The Sectarianization of Arab Popular Uprisings

As the Arab peoples stood courageously against their ruthless authoritarian regimes, demanding bread, freedom, and social justice, many thought that Orientalist narratives on the presumed incompatibility between Arab societies and democracy have been empirically debunked once and for all. Alas, the complicated, bloody, and violent outcomes of the Arab Uprisings have led to the reproduction of Orientalist explanations (neo-Orientalism) as to why Arabs have continuously failed to democratize. Neo-Orientalism discredits the democratic possibilities and aspirations of the Arab Uprisings, and plays into the hands of re-emerging (or persistent) authoritarian regimes who, as this book rigorously contends, have used sectarianism, rhetorically and empirically, to maintain their grip on power.

This is best examined in Madawi Al-Rasheed’s pithy chapter on Sectarianization as a counter-revolutionary policy, where she delves into sectarian narratives which regional powers, mainly Saudi Arabia and Iran, propagated as an effective way to delegitimise popular uprisings across the region and, at the same time, co-opt this mobilisation and reduce it to a sectarian binary. For instance, Al-Rasheed argues that Saudi Arabia’s counter-revolutionary strategy consisted of invoking sectarian difference and hatred “to thwart the prospect of peaceful protest to demand real political reform” (p. 152).

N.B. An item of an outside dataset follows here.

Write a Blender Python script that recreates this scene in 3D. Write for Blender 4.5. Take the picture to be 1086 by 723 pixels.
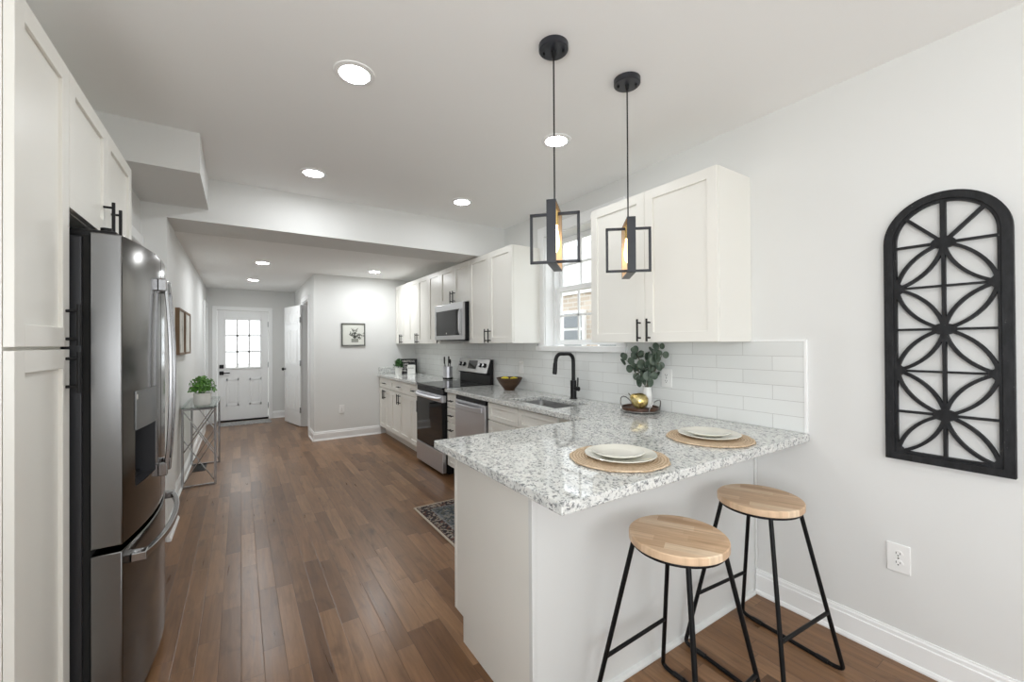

Alluding to crude facts on policies and narratives of regional powers at times of democratic, peaceful uprisings, Al-Rasheed exposes the “instrumentalization of religious differences, diversity, and pluralism in political struggles of regimes against their own constituencies” (p. 154). This book underlines how authoritarian regimes in the Middle East have had decades of experience in instrumentalizing religious differences. This experience explains why regimes and their regional backers have been so effective in thwarting the prospect of democratic change, co-opting popular mobilization, and, in some cases, renewing allegiances to authoritarian regimes.

Instead of denying or underestimating the pervasiveness and significance of sectarianism today, which has been a lazy response to neo-Orientalism, this book presents an exceptionally comprehensive, multi-disciplinary, and historically sound explanation not only of sectarianism (or sectarianization), but, also, of why sectarianism continue to be systematically misused by people in power across the world.

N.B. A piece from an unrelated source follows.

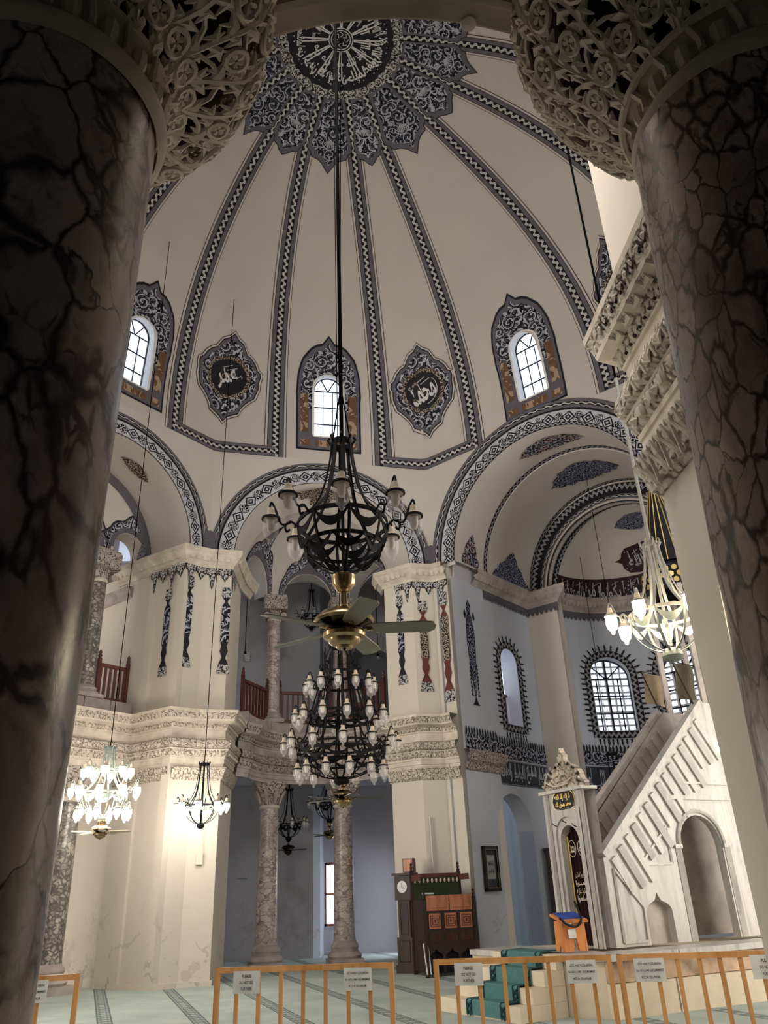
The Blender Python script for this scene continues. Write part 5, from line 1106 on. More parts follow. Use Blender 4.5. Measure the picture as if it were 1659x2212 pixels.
grid(lambda a, t: tm(-(2.02+.26*t)*math.cos(a), ZS+(2.02+.26*t)*math.sin(a), .045), (0, PI), (0, 1), 40, 1).build('painted_arch_rim', M['pgrey'], tp)
star(lambda x, z: tm(2.0+x*.16, 9.72+z*.62, .05), CREST, (0, .3), 2).build('painted_finial', M['arab_d'], tp)
star(lambda x, y: S7.pt(2.27*math.cos(PI*.36-x/2.3), .75+y, ZS+2.27*math.sin(PI*.36-x/2.3)), cart(.5, .20), (0, 0), 2).build('painted_cartouche', M['arab_gold'], bvo)
# side wall of the bay gallery with a moulded string, and back wall
tag(MB().prism([S7.xy(-2.6, 4.6), S7.xy(3.2, 4.6), S7.xy(3.2, 4.8), S7.xy(-2.6, 4.8)], 0, 12.4).build('wall_gallery_left', M['lav']), kind='structure')
tag(MB().sweep([S7.xy(1.0, 4.58), S7.xy(2.1, 4.58), S7.xy(2.12, 2.0)], [(0, 8.85), (.06, 8.9), (.05, 9.0), (.10, 9.08), (.16, 9.14), (0, 9.16)], -1).build('trim_string', M['stone2']), kind='structure')
tag(MB().prism([S7.xy(-2.3, 1.6), S7.xy(2.2, 1.6), S7.xy(2.2, 4.7), S7.xy(-2.3, 4.7)], 4.9, 5.60).build('ceiling_aisle', M['lav']), kind='structure')
tag(MB().prism([(-6.6, 19.3), (-7.75, 20.15), (-8.6, 19.6), (-8.7, 19.8), (-7.8, 20.7), (-6.5, 20.4)], 0, 4.95).build('wall_pilaster', M['cream']), kind='structure')

# ---------------------------------------------------------------- outer walls of aisle and gallery
wa = MB(); slab(lambda x, d, z: (x, 25.35+d+.05*x, z), -9.5, -2.55, 0, 12.4, [], .4, wa); tag(wa.build('wall_far', M['lav']), kind='structure')
wb = MB(); slab(lambda x, d, z: (x, 26.55+d+.03*x, z), -2.55, 1.0, 0, 12.4, [(-2.36, -1.62, .72, 2.52, 'flat'), (-1.9, .4, 5.7, 8.2, 'round')], .7, wb); wfb = tag(wb.build('wall_far', M['lav']), kind='structure')
tag(MB().prism([(-2.55, 25.2), (-2.35, 25.3), (-2.35, 26.75), (-2.75, 26.75)], 0, 12.4).build('wall_corner', M['blue']), kind='structure')
wc = MB(); slab(lambda x, d, z: (1.0+d*.6, x, z), 20.9, 27.0, 0, 12.4, [(25.0, 25.9, .8, 2.6, 'flat')], .5, wc); tag(wc.build('wall_far_side', M['lav']), kind='structure')
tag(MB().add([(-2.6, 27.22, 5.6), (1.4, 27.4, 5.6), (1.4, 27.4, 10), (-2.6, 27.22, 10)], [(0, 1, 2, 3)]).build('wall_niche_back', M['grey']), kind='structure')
gl = MB(); grid(lambda a, y: (-2.6-4.6*math.cos(a), y, 9.9+1.9*math.sin(a)), (0, PI), (20.8, 27.3), 20, 2, gl); tag(gl.build('ceiling_gallery', M['lav'], smooth=True), kind='structure')
# sash window with carved wooden shutter
wr = tag(empty('window_%d' % wn), kind='structure'); wn += 1
b = MB(); b.box((-1.99, 26.9, 1.62), (.80, .06, .05)); b.box((-1.99, 26.9, .76), (.80, .06, .07)); b.box((-1.99, 26.9, 2.49), (.80, .06, .07)); b.box((-2.33, 26.9, 1.62), (.05, .06, 1.8)); b.box((-1.65, 26.9, 1.62), (.05, .06, 1.8)); b.build('window_frame', M['panel_wood'], wr)
for z in (1.19, 2.06): MB().add([(-2.31, 26.92, z-.4), (-1.67, 26.92, z-.4), (-1.67, 26.92, z+.4), (-2.31, 26.92, z+.4)], [(0, 1, 2, 3)]).build('pane', M['pane'], wr)
sh_ = MB().box((-1.86, 26.45, 1.62), (.34, .05, 1.72), .15).build('shutter', M['panel_wood'], wr)
for z in (1.0, 1.62, 2.24): MB().box((-1.865, 26.41, z), (.22, .03, .42), .15).build('shutter_panel', M['dark_wood'], sh_)
wr = tag(empty('window_%d' % wn), kind='structure'); wn += 1
b = MB(); b.box((1.2, 25.45, 1.7), (.05, .9, .05)); b.box((1.2, 25.45, 1.7), (.05, .04, 1.8)); b.build('window_bars', M['lead'], wr); MB().add([(1.22, 25.0, .8), (1.22, 25.9, .8), (1.22, 25.9, 2.6), (1.22, 25.0, 2.6)], [(0, 1, 2, 3)]).build('pane', M['pane'], wr)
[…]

Thanks to Hashemi and Postel, we have a book that stands out as a strong reference to the history of sectarianism in the Middle East, as well as the mechanisms of power politics behind it. Their exceptional efforts, as well as that of the esteemed authors, serve our collective duty to historicize the Arab Uprisings in the face of counterrevolutionary attempts to record the events, if at all, as vile moments outside history.

Despite its shared authorship, the book maintains a clear and concise language accessible to all readers, making it a compulsory read for academics, journalists, students, and anyone who is interested in finding rather nuanced answers to the naturally complicated outcomes of the Arab Uprisings.